Obviously, the BIOS is a problem. Which leads me to you. What needs doing?
thanks!
I like the idea.
We really need this capability.
ron
On Thu, 2005-05-19 at 09:46 -0600, Ronald G. Minnich wrote:
I like the idea.
We really need this capability.
Man! You mean after ALL THESE YEARS, I finally thought of something useful? ...wait, I gotta put my teeth back in... there that's better.
OK, I'd like some help then, a mentor maybe, to direct my studies in getting up to speed. Feel free to reply off-list: what's the best way to start? If I need to read 3.8MB of source, which are the important parts?
Thats a great idea man.
I'm also an OpenBIOS 'newbie' (although not new to writing bring-up firmware on other platforms), and am interested in getting involved.
One question.. I seem to have noticed that there doesnt appear to be a lot of chipset specific code in CVS (or perhaps i'm just missing it somewhere). I read in the x86/entry.S that the cpu is expected to be in protected mode with flat memory setup already. Does this mean that theres a 'missing link' that needs to be done to get the chipsets up and memory initialized? Or is it just somewhere else that I've missed?.
Thanks
-San
Douglas Frank wrote:
On Thu, 2005-05-19 at 09:46 -0600, Ronald G. Minnich wrote:
I like the idea.
We really need this capability.
Man! You mean after ALL THESE YEARS, I finally thought of something useful? ...wait, I gotta put my teeth back in... there that's better.
OK, I'd like some help then, a mentor maybe, to direct my studies in getting up to speed. Feel free to reply off-list: what's the best way to start? If I need to read 3.8MB of source, which are the important parts?
On Thu, 19 May 2005, San Mehat wrote:
One question.. I seem to have noticed that there doesnt appear to be a lot of chipset specific code in CVS (or perhaps i'm just missing it somewhere).
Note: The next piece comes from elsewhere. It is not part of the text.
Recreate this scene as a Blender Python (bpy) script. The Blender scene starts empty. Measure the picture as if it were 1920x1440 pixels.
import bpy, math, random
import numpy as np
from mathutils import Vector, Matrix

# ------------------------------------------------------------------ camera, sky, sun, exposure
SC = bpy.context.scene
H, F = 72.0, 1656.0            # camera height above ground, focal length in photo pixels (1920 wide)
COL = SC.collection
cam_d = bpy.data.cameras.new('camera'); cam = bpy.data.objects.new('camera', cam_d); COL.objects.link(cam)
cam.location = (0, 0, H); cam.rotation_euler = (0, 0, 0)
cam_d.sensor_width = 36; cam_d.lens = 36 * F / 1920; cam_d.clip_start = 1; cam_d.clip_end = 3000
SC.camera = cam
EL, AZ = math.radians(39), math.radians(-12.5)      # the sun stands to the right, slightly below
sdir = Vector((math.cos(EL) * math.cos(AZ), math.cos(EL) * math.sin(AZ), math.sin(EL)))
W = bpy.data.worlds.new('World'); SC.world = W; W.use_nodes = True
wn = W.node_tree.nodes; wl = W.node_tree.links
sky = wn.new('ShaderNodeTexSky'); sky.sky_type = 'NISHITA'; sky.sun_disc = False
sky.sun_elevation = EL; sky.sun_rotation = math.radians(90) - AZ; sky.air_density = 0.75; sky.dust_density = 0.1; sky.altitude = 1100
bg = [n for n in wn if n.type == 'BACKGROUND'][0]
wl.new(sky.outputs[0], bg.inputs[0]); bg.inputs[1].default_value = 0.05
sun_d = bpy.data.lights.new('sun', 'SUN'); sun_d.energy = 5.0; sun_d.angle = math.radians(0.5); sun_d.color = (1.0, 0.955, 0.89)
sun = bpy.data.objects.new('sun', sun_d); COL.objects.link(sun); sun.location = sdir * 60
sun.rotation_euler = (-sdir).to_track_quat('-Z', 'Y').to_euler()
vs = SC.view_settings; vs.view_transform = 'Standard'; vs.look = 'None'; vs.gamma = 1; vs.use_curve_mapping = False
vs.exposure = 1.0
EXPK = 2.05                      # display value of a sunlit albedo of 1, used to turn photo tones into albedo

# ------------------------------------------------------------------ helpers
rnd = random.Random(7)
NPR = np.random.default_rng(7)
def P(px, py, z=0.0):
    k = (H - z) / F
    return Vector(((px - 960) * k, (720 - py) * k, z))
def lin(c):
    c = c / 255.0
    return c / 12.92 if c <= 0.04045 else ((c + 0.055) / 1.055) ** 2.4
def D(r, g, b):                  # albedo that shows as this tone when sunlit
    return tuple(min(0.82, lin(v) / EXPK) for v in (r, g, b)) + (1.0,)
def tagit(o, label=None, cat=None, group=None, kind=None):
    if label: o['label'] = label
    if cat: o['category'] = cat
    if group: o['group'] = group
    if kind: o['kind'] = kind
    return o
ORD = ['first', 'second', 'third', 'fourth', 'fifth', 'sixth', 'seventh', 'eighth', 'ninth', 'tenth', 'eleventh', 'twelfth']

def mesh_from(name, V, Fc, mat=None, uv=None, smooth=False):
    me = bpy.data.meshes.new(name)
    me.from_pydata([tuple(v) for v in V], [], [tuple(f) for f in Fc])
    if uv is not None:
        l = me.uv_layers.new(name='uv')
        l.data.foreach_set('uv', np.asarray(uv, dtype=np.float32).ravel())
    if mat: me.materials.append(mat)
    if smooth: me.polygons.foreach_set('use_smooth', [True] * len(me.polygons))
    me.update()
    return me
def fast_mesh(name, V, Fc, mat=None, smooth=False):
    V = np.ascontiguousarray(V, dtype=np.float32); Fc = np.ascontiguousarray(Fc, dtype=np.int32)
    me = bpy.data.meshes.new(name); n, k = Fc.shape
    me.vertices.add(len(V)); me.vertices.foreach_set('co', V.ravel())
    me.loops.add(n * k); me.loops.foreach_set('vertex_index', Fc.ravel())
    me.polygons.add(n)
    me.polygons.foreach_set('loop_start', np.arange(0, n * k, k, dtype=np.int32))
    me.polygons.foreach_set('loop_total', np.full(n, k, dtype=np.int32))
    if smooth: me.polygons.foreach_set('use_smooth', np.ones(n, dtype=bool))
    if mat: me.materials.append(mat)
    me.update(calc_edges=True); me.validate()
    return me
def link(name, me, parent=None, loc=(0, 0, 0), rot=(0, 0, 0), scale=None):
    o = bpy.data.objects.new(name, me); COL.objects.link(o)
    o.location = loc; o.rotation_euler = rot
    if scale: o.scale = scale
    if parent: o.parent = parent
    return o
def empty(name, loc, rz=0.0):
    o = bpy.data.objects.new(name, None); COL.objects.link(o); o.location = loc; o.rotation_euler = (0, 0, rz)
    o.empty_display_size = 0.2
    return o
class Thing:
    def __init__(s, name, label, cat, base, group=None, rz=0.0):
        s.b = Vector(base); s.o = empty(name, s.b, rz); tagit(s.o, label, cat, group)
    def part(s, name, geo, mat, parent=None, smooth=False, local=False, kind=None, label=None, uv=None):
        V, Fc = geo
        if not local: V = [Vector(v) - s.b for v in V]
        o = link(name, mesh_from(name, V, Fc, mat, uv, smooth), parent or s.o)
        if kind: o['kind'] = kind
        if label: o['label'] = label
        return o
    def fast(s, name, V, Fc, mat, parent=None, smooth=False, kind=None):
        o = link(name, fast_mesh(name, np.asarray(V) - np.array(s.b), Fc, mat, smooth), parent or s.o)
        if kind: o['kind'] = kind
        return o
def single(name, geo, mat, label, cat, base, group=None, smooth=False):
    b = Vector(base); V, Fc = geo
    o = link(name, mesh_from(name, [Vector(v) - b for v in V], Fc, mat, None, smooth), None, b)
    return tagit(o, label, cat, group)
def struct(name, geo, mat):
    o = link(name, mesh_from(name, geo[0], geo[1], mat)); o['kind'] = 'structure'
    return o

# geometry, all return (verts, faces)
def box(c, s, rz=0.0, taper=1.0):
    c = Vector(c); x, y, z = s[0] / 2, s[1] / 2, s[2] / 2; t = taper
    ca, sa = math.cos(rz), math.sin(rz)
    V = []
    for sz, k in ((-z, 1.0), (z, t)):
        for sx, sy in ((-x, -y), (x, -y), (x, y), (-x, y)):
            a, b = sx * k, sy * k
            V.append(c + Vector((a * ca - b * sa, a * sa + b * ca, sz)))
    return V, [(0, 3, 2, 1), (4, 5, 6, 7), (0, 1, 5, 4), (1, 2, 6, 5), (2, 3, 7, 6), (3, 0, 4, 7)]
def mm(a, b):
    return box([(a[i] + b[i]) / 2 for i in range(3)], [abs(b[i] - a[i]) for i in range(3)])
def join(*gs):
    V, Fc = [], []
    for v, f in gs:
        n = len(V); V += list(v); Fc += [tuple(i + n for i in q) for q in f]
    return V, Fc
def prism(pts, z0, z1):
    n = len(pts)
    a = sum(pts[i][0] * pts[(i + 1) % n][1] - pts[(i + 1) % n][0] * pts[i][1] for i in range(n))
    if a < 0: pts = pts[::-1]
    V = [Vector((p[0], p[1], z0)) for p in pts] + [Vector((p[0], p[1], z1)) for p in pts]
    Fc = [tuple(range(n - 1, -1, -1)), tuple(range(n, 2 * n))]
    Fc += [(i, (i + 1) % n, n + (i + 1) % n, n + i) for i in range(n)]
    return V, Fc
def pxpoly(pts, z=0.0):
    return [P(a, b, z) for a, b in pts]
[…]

I read in the x86/entry.S that the cpu is expected to be in protected mode with flat memory setup already. Does this mean that theres a 'missing link' that needs to be done to get the chipsets up and memory initialized? Or is it just somewhere else that I've missed?.
the idea now is that on raw iron, openbios runs on top of linuxbios.
I'm working on ideas for a merge, so you just build one thing.
ron
* Douglas Frank frank@zk3.dec.com [050519 18:09]:
Man! You mean after ALL THESE YEARS, I finally thought of something useful? ...wait, I gotta put my teeth back in... there that's better.
OK, I'd like some help then, a mentor maybe, to direct my studies in getting up to speed. Feel free to reply off-list: what's the best way to start? If I need to read 3.8MB of source, which are the important parts?
I've added a new task to the openbios issue tracking system regarding this thing: https://www.openbios.org/roundup/openbios/task12
First you should get a test machine so you can flash LinuxBIOS+OpenBIOS and experiment with it..
Copying away memory is pretty close to the reset vector I guess. IIRC LinuxBIOS unconditionally initializes the ram controller after a reset, because it is so fast anyways..
Maybe it shouldn't?
Stefan
Stefan Reinauer stepan@openbios.org writes:
- Douglas Frank frank@zk3.dec.com [050519 18:09]:
Man! You mean after ALL THESE YEARS, I finally thought of something useful? ...wait, I gotta put my teeth back in... there that's better.
OK, I'd like some help then, a mentor maybe, to direct my studies in getting up to speed. Feel free to reply off-list: what's the best way to start? If I need to read 3.8MB of source, which are the important parts?
I've added a new task to the openbios issue tracking system regarding this thing: https://www.openbios.org/roundup/openbios/task12
First you should get a test machine so you can flash LinuxBIOS+OpenBIOS and experiment with it..
Copying away memory is pretty close to the reset vector I guess. IIRC LinuxBIOS unconditionally initializes the ram controller after a reset, because it is so fast anyways..
And reinitializing the whole system makes for a very reliable reboot.
Maybe it shouldn't?
An interesting question is how much of this overlaps with kexec-on-panic. It could be that all we need to do is get the routing right nmi/panic button to the kernel's kexec-on-panic handler.
I meant to reply earlier but I lost track of this thread.